Death and Mortality

Rabbi Israel Chait

Written by a student

Student: On “VaYikrivu yemai Yisrael lamus; And Israel’s Days Drew Close to Death” (Gen. 47:29) Rashi explains as highlighting Yaakov’s failure to reach the age of his father (Yitzchak lived 180 years and Yaakov lived 147 years).  The language of of “Keriva L’amus” (closeness to death) indicates such.  The question is, why is this fact important?  People live different durations; what is the significance of not reaching the age of one’s father?
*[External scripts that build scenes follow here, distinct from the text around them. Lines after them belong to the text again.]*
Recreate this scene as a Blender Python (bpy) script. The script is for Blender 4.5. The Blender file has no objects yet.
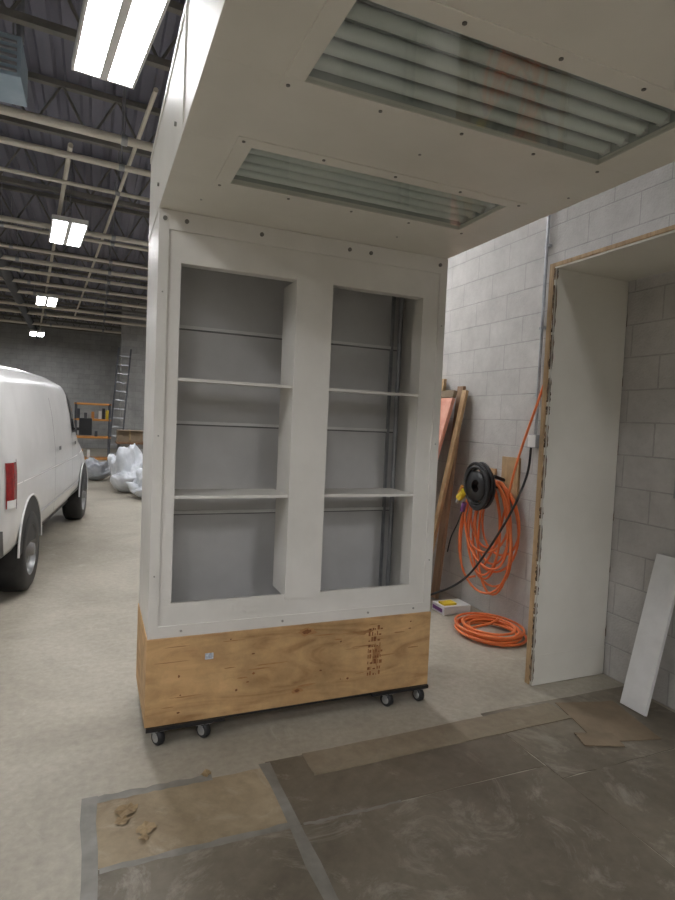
import bpy, bmesh, math, random
from mathutils import Vector, Matrix, noise
random.seed(7)
SC=bpy.context.scene
try:
    SC.view_settings.view_transform='Standard'
except Exception: pass

# ------------------------------------------------------------------ materials
def srgb(r,g,b):
    f=lambda c:(c/255/12.92) if c/255<=.04045 else ((c/255+.055)/1.055)**2.4
    return (f(r),f(g),f(b),1)
def newmat(name):
    m=bpy.data.materials.new(name); m.use_nodes=True
    nt=m.node_tree; b=nt.nodes['Principled BSDF']
    return m,nt,b
def noisy(name,c1,c2,scale=5,rough=.5,metal=0,detail=5,bump=0,stretch=(1,1,1),lo=.35,hi=.65,bscale=None,spec=.5,world=False):
    m,nt,b=newmat(name); N=nt.nodes; L=nt.links
    tc=N.new('ShaderNodeTexCoord'); mp=N.new('ShaderNodeMapping'); mp.inputs['Scale'].default_value=stretch
    if world:
        g=N.new('ShaderNodeNewGeometry'); L.new(g.outputs['Position'],mp.inputs[0])
    else: L.new(tc.outputs['Object'],mp.inputs[0])
    n=N.new('ShaderNodeTexNoise'); n.inputs['Scale'].default_value=scale; n.inputs['Detail'].default_value=detail; n.inputs['Roughness'].default_value=.6
    L.new(mp.outputs[0],n.inputs['Vector'])
    r=N.new('ShaderNodeValToRGB'); r.color_ramp.elements[0].position=lo; r.color_ramp.elements[1].position=hi
    r.color_ramp.elements[0].color=c1; r.color_ramp.elements[1].color=c2
    L.new(n.outputs['Fac'],r.inputs[0]); L.new(r.outputs[0],b.inputs['Base Color'])
    b.inputs['Roughness'].default_value=rough; b.inputs['Metallic'].default_value=metal
    b.inputs['Specular IOR Level'].default_value=spec
    if bump:
        n2=N.new('ShaderNodeTexNoise'); n2.inputs['Scale'].default_value=bscale or scale*6; n2.inputs['Detail'].default_value=4
        L.new(mp.outputs[0],n2.inputs['Vector'])
        bp=N.new('ShaderNodeBump'); bp.inputs['Strength'].default_value=bump; bp.inputs['Distance'].default_value=.01
        L.new(n2.outputs['Fac'],bp.inputs['Height']); L.new(bp.outputs[0],b.inputs['Normal'])
    return m
def emis(name,col,s):
    m,nt,b=newmat(name)
    b.inputs['Emission Color'].default_value=col; b.inputs['Emission Strength'].default_value=s
    b.inputs['Base Color'].default_value=(.8,.8,.8,1)
    return m
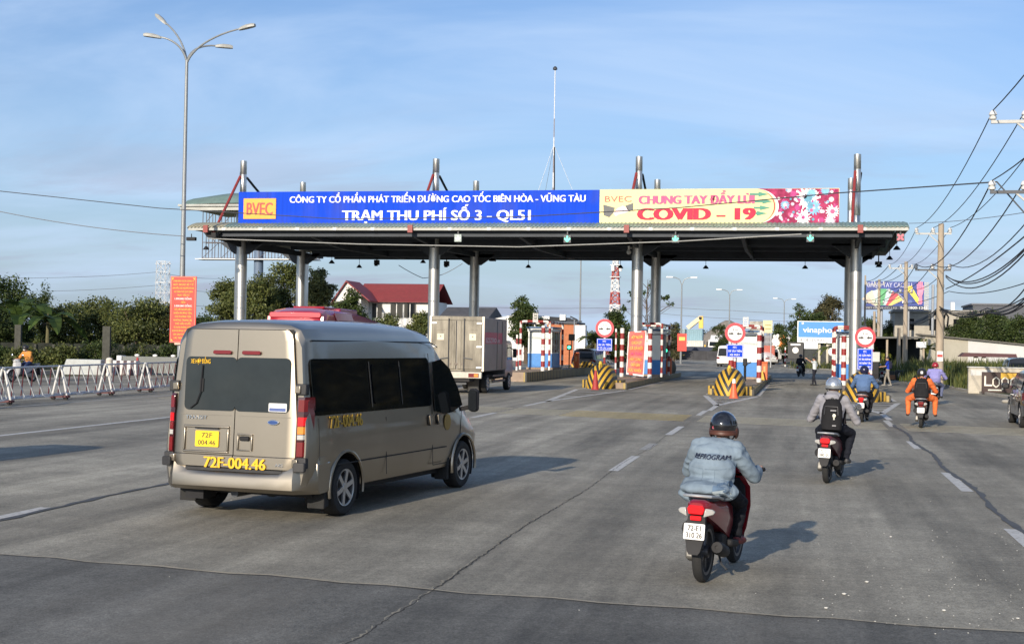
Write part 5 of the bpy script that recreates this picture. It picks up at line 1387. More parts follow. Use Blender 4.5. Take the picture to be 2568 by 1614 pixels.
def scooter(label, loc, rz, paint, plate, seat=None, lean=0., lit=True, tailc=None, trim=None, r=.278, mirrors=True, hide_front=False, group='scooters and motorbikes', name='motor_scooter', box_=None):
    t = thing(name, loc, label, 'scooter', group, rz)
    t.rotation_euler = (0, lean, rz)
    trim = trim or black
    for y, nm in ((0, 'rear_wheel'), (1.27, 'front_wheel')):
        w = MB().lathe([(r * .74, -.035), (r * .80, -.044), (r * .93, -.043), (r * .985, -.026), (r, 0), (r * .985, .026), (r * .93, .043), (r * .80, .044), (r * .74, .035)], 36, (0, y, r), (1, 0, 0), ring=True).obj(nm, rubber, t, smooth=40)
        mb = MB(); mb.lathe([(r * .67, -.035), (r * .76, -.04), (r * .76, .04), (r * .67, .035)], 32, (0, y, r), (1, 0, 0), ring=True)
        for k in range(5):
            a = 2 * pi * k / 5; mb.bar((0, y + .03 * cos(a), r + .03 * sin(a)), (0, y + r * .7 * cos(a), r + r * .7 * sin(a)), .035, .03, up=(1, 0, 0))
        mb.lathe([(.055, -.05), (.06, 0), (.055, .05)], 14, (0, y, r), (1, 0, 0)); mb.obj('rim', M('scooter_rim', (.12, .12, .125), .4, .7), w, smooth=40)
    # tail and flank fairing
    def sec(y, hw, z0, z1, k=.75): return [Vector((x, y, z)) for x, z in ((hw * k, z0), (hw, z0 + (z1 - z0) * .45), (hw * .93, z0 + (z1 - z0) * .8), (hw * .55, z1), (-hw * .55, z1), (-hw * .93, z0 + (z1 - z0) * .8), (-hw, z0 + (z1 - z0) * .45), (-hw * k, z0))]
    MB().loft([sec(-.335, .06, .69, .755), sec(-.30, .09, .655, .775), sec(-.18, .115, .61, .775), (sec(.05, .135, .53, .765)), sec(.30, .15, .44, .75), sec(.52, .145, .36, .72), sec(.62, .12, .33, .60)]).obj('tail_fairing', paint, t, smooth=40)
    def ss(y, hw, z0, z1): return [Vector((x, y, z)) for x, z in ((hw, z0), (hw * .98, z1 - .02), (hw * .75, z1), (-hw * .75, z1), (-hw * .98, z1 - .02), (-hw, z0))]
    MB().loft([ss(-.22, .08, .765, .79), ss(-.12, .12, .755, .82), ss(.15, .145, .75, .815), ss(.32, .14, .74, .775), ss(.5, .12, .73, .78), ss(.62, .08, .68, .74)]).obj('seat', seat or seatm, t, smooth=50)
    MB().tube([(.145, .05, .765), (.15, -.15, .80), (.12, -.31, .815), (.05, -.35, .82), (-.05, -.35, .82), (-.12, -.31, .815), (-.15, -.15, .80), (-.145, .05, .765)], .014, 8).obj('grab_rail', galv, t)
    # lamps
    tl = MB().slab([(-.065, .0), (.065, .0), (.08, .05), (.06, .08), (-.06, .08), (-.08, .05)], lambda u, v, d: Vector((u, -.345 + .35 * abs(u) ** 1.3 - d, .655 + v)), .035).obj('tail_lamp', redlit if lit else redlens, t, bevel=.01)
    MB().slab(rrect(-.05, .05, .60, .64, .01), lambda u, v, d: Vector((u, -.335 - d, v)), .02).obj('reflector', redlit if lit else redlens, t, bevel=.004)
    for s in (-1, 1):
        MB().slab([(.075, .665), (.155, .69), (.17, .715), (.145, .735), (.09, .745)], lambda u, v, d: Vector((s * u, -.33 + .55 * (u - .1) - d, v - .03)), .04).obj('indicator', clearlens, t, bevel=.008)
    # under-tail, mudguard, plate
    MB().loft([[Vector((x, y, z)) for x, y, z in ((-hw, y0, z0), (hw, y0, z0), (hw, y0 + .05, z0 + .0), (-hw, y0 + .05, z0))] for hw, y0, z0 in ((.075, -.30, .66), (.085, -.345, .56), (.08, -.37, .42), (.06, -.39, .33), (.04, -.395, .30))]).obj('rear_mudguard', trim, t, smooth=40)
    pl = MB().slab(rrect(-.095, .095, .435, .575, .012), lambda u, v, d: Vector((u, -.372 - .12 * (.575 - v) - d, v)), .006).obj('number_plate', plate_w, t, smooth=0)
    if plate:
        for i, q in enumerate(plate): txt(MB(), q, (0, -.384 - .008 * i, .538 - i * .062), (1, 0, 0), (0, .12, 1), w=(.118, .145)[i], h=.05, t=.002, bold=.03).obj('lettering', ink, pl, smooth=0)
    # running gear
    MB().loft([[Vector((x, y, z)) for x, z in ((-.15, z0), (-.07, z0), (-.07, z1), (-.15, z1))] for y, z0, z1 in ((-.10, .22, .34), (.0, .18, .38), (.3, .20, .40), (.48, .24, .38), (.52, .27, .34))]).obj('drive_case', engm, t, bevel=.02)
    MB().bb(-.07, .10, .28, .52, .24, .42).obj('engine', exhm, t, bevel=.03)
    ex = MB().lathe([(.03, 0), (.058, .04), (.062, .36), (.05, .42), (.02, .43)], 18, (.125, .30, .25), (.06, -1, .22)).obj('silencer', exhm, t, smooth=50)
    MB().lathe([(.05, 0), (.05, .012), (.018, .016), (.018, -.01)], 16, (.151, -.115, .343), (.06, -1, .22)).obj('end_cap', exhm, ex, smooth=30)
    MB().tube([(.05, .45, .26), (.09, .42, .2), (.12, .33, .235)], .018, 8).obj('header_pipe', engm, ex)
    MB().bar((-.1, .28, .36), (-.13, .02, .64), .045).obj('shock_absorber', dkmetal, t, smooth=0)
    MB().cyl((-.14, -.02, .48), (-.09, .22, .44), .075, n=10).obj('air_box', black, t)
    MB().tube([(.04, .42, .22), (.1, .3, .13), (.16, .27, .09)], .012, 6).obj('stand', dkmetal, t)
    # floor, leg shield, steering
    MB().loft([[Vector((x, y, z)) for x, z in ((hw, z0), (hw, z0 + .07), (-hw, z0 + .07), (-hw, z0))] for y, hw, z0 in ((.5, .15, .27), (.65, .17, .25), (.92, .165, .25), (1.02, .14, .28))]).obj('footboard', trim, t, bevel=.02)
    def sh(z, y, hw, d, bow): return [Vector((hw, y, z)), Vector((hw * .95, y + d * .5, z)), Vector((hw * .4, y + d + bow, z)), Vector((-hw * .4, y + d + bow, z)), Vector((-hw * .95, y + d * .5, z)), Vector((-hw, y, z)), Vector((-hw * .4, y + bow * .5, z)), Vector((hw * .4, y + bow * .5, z))]
    MB().loft([sh(.26, .98, .13, .06, .05), sh(.40, .97, .18, .08, .08), sh(.62, .96, .215, .09, .1), sh(.80, .93, .21, .1, .1), sh(.90, .90, .15, .12, .1)]).obj('leg_shield', paint, t, smooth=50)
    MB().loft([[Vector((x, y, z)) for x, y in ((hw, .955 - .0 * z), (-hw, .955), (-hw, .93), (hw, .93))] for z, hw in ((.32, .11), (.6, .17), (.8, .16), (.88, .10))]).obj('inner_panel', trim, t, bevel=.01)
    MB().loft([[Vector((x, y, z)) for x, z in ((hw, z0), (hw * .8, z1), (-hw * .8, z1), (-hw, z0))] for y, hw, z0, z1 in ((.86, .10, .95, 1.0), (.93, .14, .92, 1.03), (1.04, .12, .90, 1.02), (1.10, .07, .90, .97))]).obj('head_cowl', paint, t, smooth=50)
    hbar = MB().tube([(-.34, .86, .985), (-.2, .91, .985), (0, .95, .97), (.2, .91, .985), (.34, .86, .985)], .013, 8).obj('handlebar', dkmetal, t)
    for s in (-1, 1):
        MB().cyl((s * .24, .895, .985), (s * .355, .855, .985), .02, n=10).obj('grip', black, hbar)
        MB().tube([(s * .24, .94, 1.0), (s * .32, .93, .99), (s * .37, .90, .98)], .007, 5).obj('brake_lever', alloy, hbar)
        if mirrors:
            mm = MB().tube([(s * .2, .93, 1.0), (s * .24, .94, 1.12), (s * .30, .95, 1.19)], .007, 6).obj('mirror', black, t)
            MB().lathe([(.0, .0), (.045, .0), (.055, .02), (.03, .045), (0, .05)], 14, (s * .315, .945, 1.205), (s * .1, 1, .05)).obj('mirror_glass', M('mirror_silver', (.75, .78, .8), .1, .9), mm, smooth=40)
    for s in (-1, 1): MB().cyl((s * .065, 1.27, r), (s * .055, 1.09, .72), .02, n=8).obj('fork_leg', dkmetal, t)
    MB().loft([[Vector((x, 1.27 + (r + .035) * cos(a), r + (r + .035) * sin(a))) for x in (-.06, 0, .06)] + [Vector((x, 1.27 + (r + .02) * cos(a), r + (r + .02) * sin(a))) for x in (.06, 0, -.06)] for a in [R(20 + 130 * i / 10) for i in range(11)]]).obj('front_mudguard', paint, t, smooth=50)
    MB().sph((0, 1.12, .93), (.09, .04, .055), 14, 8).obj('headlight', clearlens, t)
    return t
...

Rabbi Chait:  As a person’s death approaches, he faces his own mortality.  Through his identification with his father, a person also encounters his own mortality when confronting his father’s death.  In both situations, a person’s emotions are aroused, and he is provided an opportunity for reflection and Teshuva.

When a person approaches the age at which his father died, through his identification with his father, he similarly encounters his own mortality.  This provides another opportunity for Teshuva.  The Pasuk is highlighting that Yaakov was not provided this opportunity.  (Although Yaakov was to die shortly, and he would face his own mortality, he missed an additional opportunity of encountering his mortality had he lived past the age of his father’s death.)

Student: Why is it important for the Torah to highlight that Yaakov did not receive this opportunity for perfection?

Rabbi Chait:  The Torah is teaching that Yaakov didn’t require this extra encounter with his own mortality for his perfection, since he had continuously encountered his mortality throughout his life.  As the Midrash Tanchuma says, quoted by Rashi on 43:14:  

The one who said to the world “enough,” should also say “enough of my own troubles,” as I did not have peace since my youth: I had the pain of Lavan, the pain of Esav, the pain of Rachel, the pain of Dina, the pain of Joseph, the pain of Shimon, and the pain of Benjamin.

Moreover, during Yaakov’s tribulations with his loss of Joseph and Binyamin, Yaakov states (42:38):

My son should not go down with you, for his brother died and he alone is left. And should mishap happen to him on the travels that you go, you will bring down my gray hair in sorrow to the grave.